Is Lockheed dumping F-16s on India?

By Vineet Khare
BBC Hindi

Image source, Lockheed Martin Handout
Image caption,
Tata and Lockheed Martin bosses signed an agreement in Paris

Lockheed Martin and India's Tata Group have formalised an agreement to relocate the manufacturing of the most advanced F-16 fighter jets to India.

The effort is aimed at securing a multi-billion dollar deal from Delhi.

The announcement comes days ahead of Indian PM Narendra Modi's visit to Washington for a meeting with President Trump.

But some defence experts are accusing Lockheed of offloading obsolete aircraft on India.

What's in the deal?

India will be able to "produce, operate and export the multi fighter F-16 Block 70 aircraft", a joint release said.

"Contingent upon (the) US and Indian government agreement and approval, F-16 Block 70 aircraft would be produced exclusively in India," said a Lockheed Martin statement to the BBC.

"The F-16 Block 70, the next production version of the aircraft, would be the only F-16 version in production. As such, India would become the future home of F-16 production worldwide."

Many see the arrangement as a boost to Mr Modi's "Make in India" push, although it may take years to bear fruit.

Lockheed and Tata would have to win a formal bidding process to begin co-manufacturing.

Why does India need it?

India needs to replace over 200 aged MiGs that are already pushing the expiry date, experts say.

The Russian-supplied MIGs have faced criticism over the years for alleged malfunctioning and frequent crashes that have killed scores of Indian pilots.

Image source, Lockheed website

Russians blame the crashes on poor Indian maintenance.

India has been trying to ease its traditional reliance on Russia by diversifying its buying options.

It bought French Rafales off the shelf in 2016 after lengthy and arduous negotiations.

Steeply escalating costs, poor after-sales service and a lack of sophisticated military equipment are the reasons cited by some analysts for the shift away from Russia.

The F-16s are said to be up against competition from Sweden's Saab group and its Gripen jets.

How cutting-edge are F-16s?

F-16s have dominated the global market for years. More than 3,000 of the multi-role aircraft are currently in use by 26 countries.

F-16 production in India will support thousands of jobs in the US, said a joint statement issued from Paris, apparently to counter expected criticism that the deal would fall foul of Mr Trump's "America First" policy.

They were originally conceived in the early 1970s as a "lightweight air-to-air day fighter".

Image source, Twitter

But some commentators in India are asking if the agreement with the Tatas is an effort by Lockheed to offload old technology in India.

"India a dumping ground for obsolete weapons system?" asked defence expert Brahma Chellaney on Twitter.

"Lockheed Martin signs F-16 deal with Tata. Why Tata? Because they make the noisiest car?"

Defence writer Rahul Bedi agrees with Mr Chellaney.

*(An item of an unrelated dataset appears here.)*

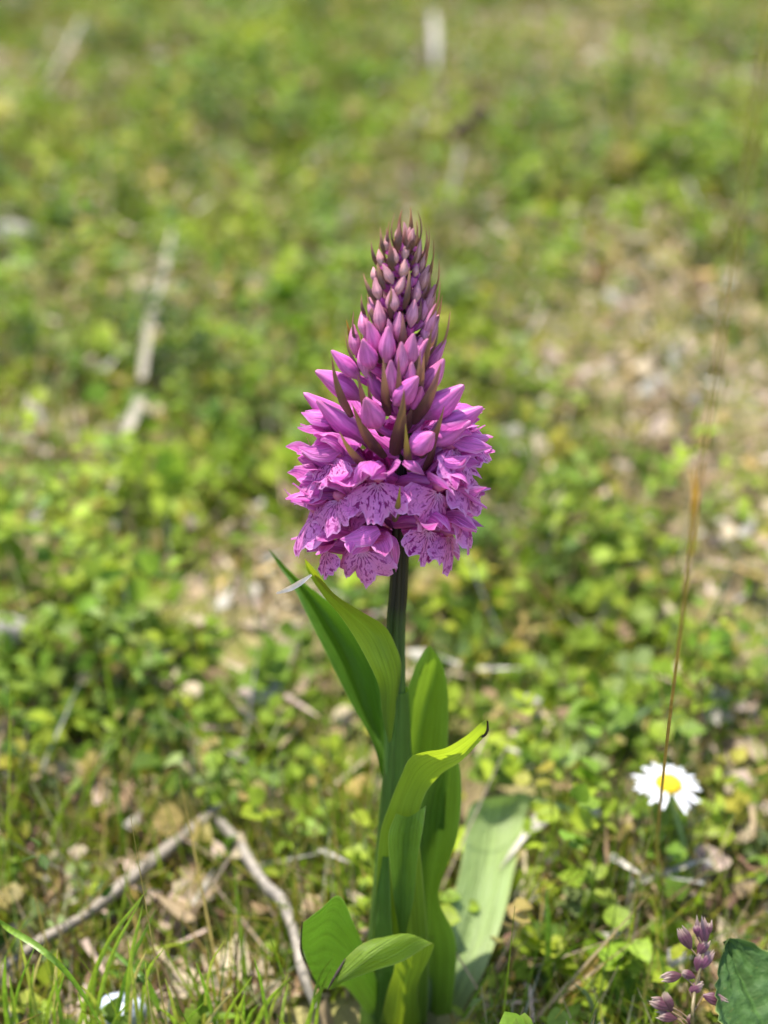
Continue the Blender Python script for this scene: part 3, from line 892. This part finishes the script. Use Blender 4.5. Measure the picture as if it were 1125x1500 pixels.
for (bx, by, tx, ty, wd, colr) in [(568, 190, 575, 62, 42, MAR), (548, 275, 537, 138, 48, MAR), (512, 350, 485, 216, 36, TAN), (478, 395, 428, 282, 32, TAN), (488, 505, 444, 366, 36, TAN), (498, 655, 462, 498, 42, TAN),
                                   (588, 620, 590, 446, 54, MAR), (632, 715, 641, 542, 58, MAR), (530, 800, 521, 618, 46, TAN), (648, 490, 666, 382, 32, MAR), (598, 430, 618, 254, 36, TAN), (690, 490, 723, 363, 20, TAN),
                                   (700, 625, 738, 478, 20, TAN), (682, 385, 704, 264, 20, TAN), (628, 250, 652, 164, 20, TAN), (622, 200, 656, 98, 20, TAN), (484, 250, 460, 152, 26, MAR), (514, 205, 497, 88, 24, TAN),
                                   (404, 590, 388, 438, 24, MAR), (434, 460, 420, 368, 24, TAN), (543, 470, 543, 332, 36, TAN), (530, 170, 524, 92, 22, MAR), (600, 200, 626, 122, 22, MAR), (420, 690, 352, 515, 26, OLV)]:
    a_, b_ = Q(bx, by), Q(tx, ty)
    p0, p1 = pl(*a_, near_off(*a_) * .75), pl(*b_, near_off(*b_, .6))
    bract(p0, p1, unit(PN + PX * (b_[0] - 578) / 90), wd * .74 / 2.8125 * PXM, colr)
# the very tip
for i in range(4):
    phi = i * 137.5 + 60; o_ = out(phi)
    b0 = axis(s_of(372)) + o_ * .0006; b1 = axis(s_of(326 + rb.uniform(0, 18))) + o_ * rb.uniform(.0005, .0022)
    bract(b0, b1, o_, 12 * PXM, lerp3(TAN, MAR, rb.random()))

# big opening buds and hoods, by their place: base px, tip px, off base, off tip, width px
BIG = [((548, 655), (462, 588), 2, 4, 34, MAG), ((536, 590), (463, 541), 2, 3, 36, MAG), ((530, 640), (444, 576), -2, -2, 36, MAG), ((532, 560), (485, 513), 3, 4, 26, MAG),
       ((556, 632), (536, 583), 8, 13, 36, (0.62, 0.13, 0.44)), ((574, 598), (612, 552), 8, 12, 33, MAG), ((600, 664), (636, 634), 10, 14, 36, MAG),
       ((612, 585), (652, 526), 3, 5, 30, lerp3(MAG, PINK, .4)), ((612, 618), (681, 565), 3, 5, 40, MAG), ((622, 640), (708, 598), 2, 3, 40, MAG), ((620, 655), (690, 618), 5, 7, 36, MAG),
       ((540, 690), (442, 660), 4, 5, 40, MAG), ((640, 660), (716, 640), 3, 3, 34, MAG), ((560, 530), (538, 470), 4, 6, 24, lerp3(MAG, PINK, .3)),
       ((596, 560), (626, 495), 4, 5, 24, lerp3(MAG, PINK, .5)), ((548, 545), (530, 497), 6, 9, 27, MAG), ((566, 540), (568, 478), 7, 9, 25, lerp3(MAG, PINK, .3)),
       ((598, 545), (604, 488), 6, 8, 24, lerp3(MAG, PINK, .5)),
       ((576, 588), (572, 526), 8, 10, 23, lerp3(MAG, PINK, .3)), ((600, 590), (604, 530), 7, 9.5, 22, lerp3(MAG, PINK, .4)), ((588, 560), (588, 500), 8, 9, 21, lerp3(MAG, PINK, .6))]
for (a_, b_, oa, ob_, wd, colr) in BIG:
    p0, p1 = pl(*a_, oa), pl(*b_, ob_)
    q0 = p0 + (p1 - p0) * .08
    sa = float(np.dot(p0 - BASE, AX)) - .003
    bud(q0, p1, wd * PXM, colr, axis(sa) + unit(p0 - axis(sa) + PN * .001) * .0015)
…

"F-16s developed in the '70s have already reached the optimum level of modernisation. The US Air Force has phased them out in favour of the much more advanced F-35s," he told the BBC.

Image source, AFP
Image caption,
Russian-supplied MiGs have faced criticism over the years

In an email reply, Lockheed countered: "The F-16 remains the backbone of the US Air Force's frontline air fleet and the US Air Force plans to operate F-16s, alongside F-35s and other aircraft, for decades into the future.

"The US Air Force recently announced plans to extend the structural service life of up to 841 of its F-16s."

Could there be a roll-out delay?

Another worry is that it could take years for any F-16 to get off the assembly lines in India, assuming Lockheed-Tata win the tender and get on with the job of setting up manufacturing units.

The glacial pace of India's bureaucracy is a major cause for concern, with tenders, trials and manufacturer shortlists before anything can move on the ground.

"I fear it will take nearly a decade before we see the first aircraft. Who will then buy the technically obsolete F-16s?" asked Rahul Bedi.

Are there other risks for India?

Russia has long been considered a close Indian ally. For decades India bought Russian armaments to fulfil its defence needs.

But India's suggested pivot towards the US has come in for sharp criticism by some.

The Lockheed-Tata announcement could be seen through the same prism.

The feeling among the sceptics is that such closeness could cost precious Russian goodwill and Russia could get close to India's arch rival Pakistan, which India blames for fomenting "terror".

"The Russians are not in contention in the single engine aircraft race because they have nothing to offer," says Rahul Bedi.

"India's experience with Russia has been poor. The India deal to purchase aircraft carrier Admiral Gorshkov was for $960m. It finally agreed to pay $2.3bn due to severe cost escalation."